Combining all of those makes for a gaming experience which actually makes sense. It also involves making state channels, which is good because this exercise is partially an excuse to work on state channels with a real use case to see what functionality makes sense. The minimum viable product of a payment channel network involves quite a bit of real world infrastructure and relationships, but the MVP of gaming while it’s more technically complex only requires two people who want to play. If every session is done over an ephemeral channel that requires a minute to set up at the beginning (assuming it’s on Chia) which is no big deal. Later on a state channel network can be created to get rid of that start-up time.
In service of this I’ve put together an initial suite of games which is meant to hash out different edge cases of implementation details while being based on proven concepts mostly only changed to adapt them to the medium. Here is the current list:
A game similar to closed Chinese Poker but which has fewer round trips and is a bit more of a real game. This is the simplest game and meant to test out the minimal edge cases along with forcing fleshing out of Chialisp itself with support for evaluating Poker hands.
A two-player variant of Wordle where one player picks a word and the other tries to guess it. To make it more of a real game I’m throwing in something similar to a doubling cube. This requires pulling in of outside evidence from the dictionary which hits some very important edge cases. This has the gameplay benefit of play being extremely fast.
A Poker variant. It turns out the hardest part of adapting it is getting a hidden permutation working. My current plan is the simple approach of changing the rules so duplicate cards are simply allowed. To keep the complexity down suits are then thrown out, resulting in no more flushes but five of a kind being possible. To get some of the gameplay involved in hole cards being suited back there’s an additional bit of hidden information which comes with hole cards which is whether they’re ‘boosted’, which has a one in three chance of being true and serves as the first tiebreak after hand type. Boosting has similar gameplay effects to cards being suited but is relevant in many more circumstances. Hopefully this is a net positive for gameplay but obviously is likely to be controversial. I may also change the play order so whoever was the last aggressor is out of position on each round, just because it reduces the total number of turns.
Usually people implement random permutations using zero knowledge stuff but that appears to be a poor fit here because it’s putting some very expensive stuff on chain. Much more expedient would be to have both players reveal their commits before a hand even starts then do a multi-party computation to determine if that results in a card collision and if so cancel the hand.

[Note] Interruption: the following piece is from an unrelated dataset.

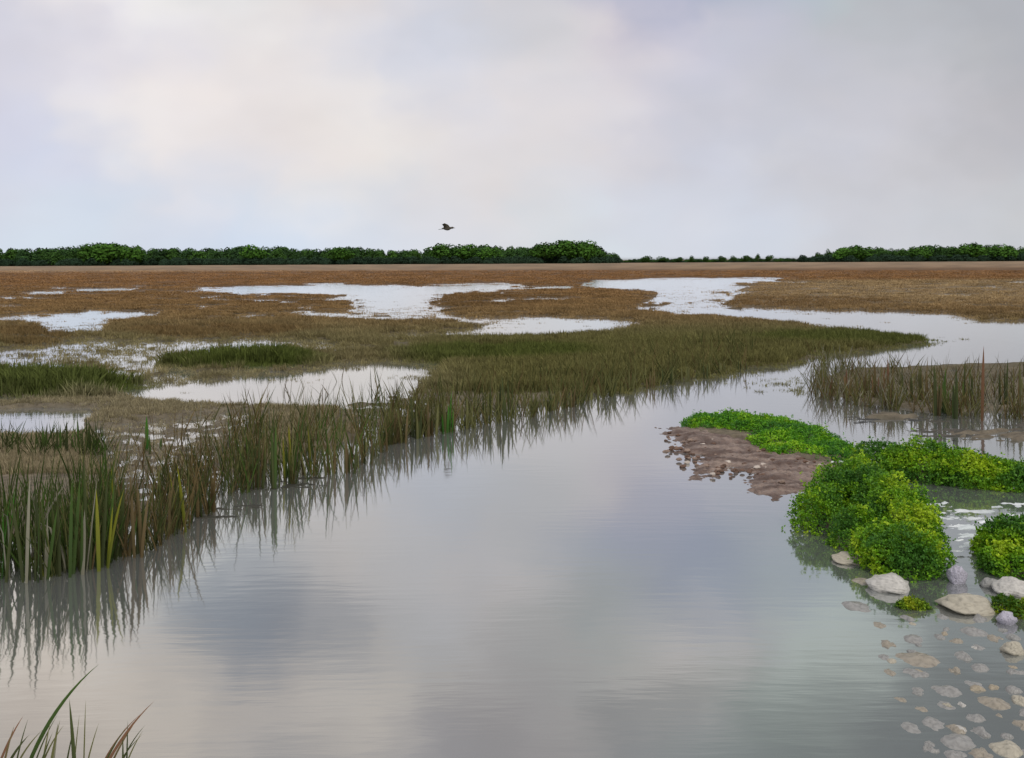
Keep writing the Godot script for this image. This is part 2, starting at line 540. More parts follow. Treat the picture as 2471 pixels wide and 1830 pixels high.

Otherwise it’s played out and the cards magically don’t come out as duplicates. That adds literally zero on-chain costs and only results in cancelling about half the hands for Hold’em because it’s nine cards out of a 52 card deck. I’m currently researching what available libraries are and how to use them and it may be practical but is a bit of a project.
There may be other games worth supporting, for example Liar’s Poker, but that doesn’t seem to be played very often and there isn’t an obvious canonical set of rules, especially for only two people. Much as I like the game designer indulgence of getting people to play games which I make up I’m running a crypto company not a game company and need to be responsible about sticking as much as possible to proven formulas with justifiable tweaks to adapt them to the medium and (hopefully) enhance gameplay.
Having a bit more experience with Chialisp development now it’s becoming clearer how it compares to Solidity development. One very in-your-face aspect of it is that it forces the usage of the most reentrancy resistant design patterns possible. This is obviously a good thing. It forces a fair amount of pain up front but even total Solidity-heads are in favor of everyone being forced to do that properly. Another big change is how capabilities are handled. In Chialisp everyone carries around their certificates with them and proves their authenticity using backwards-pointing covenants. This requires some tricks which are currently quite unconventional to keep the certificates, but makes checking them trivial and super reliable. Solidity on the other hand requires checking capabilities with third party contracts, which is ugly and awkward and involves relying on an API with bespoke implementations instead of a standard audited piece of code. This is a much less clear tradeoff with obvious benefits and downsides, the main downside being that the techniques for maintaining certifications are currently not widely understood, but we’re working on that. That relates to the other big difference which is that the tooling and environment of Solidity is much more mature than Chialisp. That is improving rapidly and in not too long will be at the point where people who wish to do something can simply start writing code, but it isn’t there yet. On the plus side even today writing actually secure and auditable code in Chialisp is easier than in Solidity because mistakes tend to make things simply fail rather than having security problems. But we aspire to make it more convenient in all ways so there’s still much work to be done.
Some of these constraints kind of sound like they'd work with Marvel Snap-- there are 6 rounds, 3 lanes to place cards in, each player has their own deck, and cards are revealed at the same time each round. There's a betting system and if you seem like you're going to lose, you're incentivized to just leave. The other rules (how many cards you can play each round, which cards are in your hand, what happens when a card is played in a certain position) are enforceable by your client.
It could be a fun example of how you can have some interesting effects built on top of a poker-like card game. The lanes usually have random effects that interact with whatever card is placed there, but the actual decisions and reveals that you're making each turn keeps the gameplay interactions between the players simple.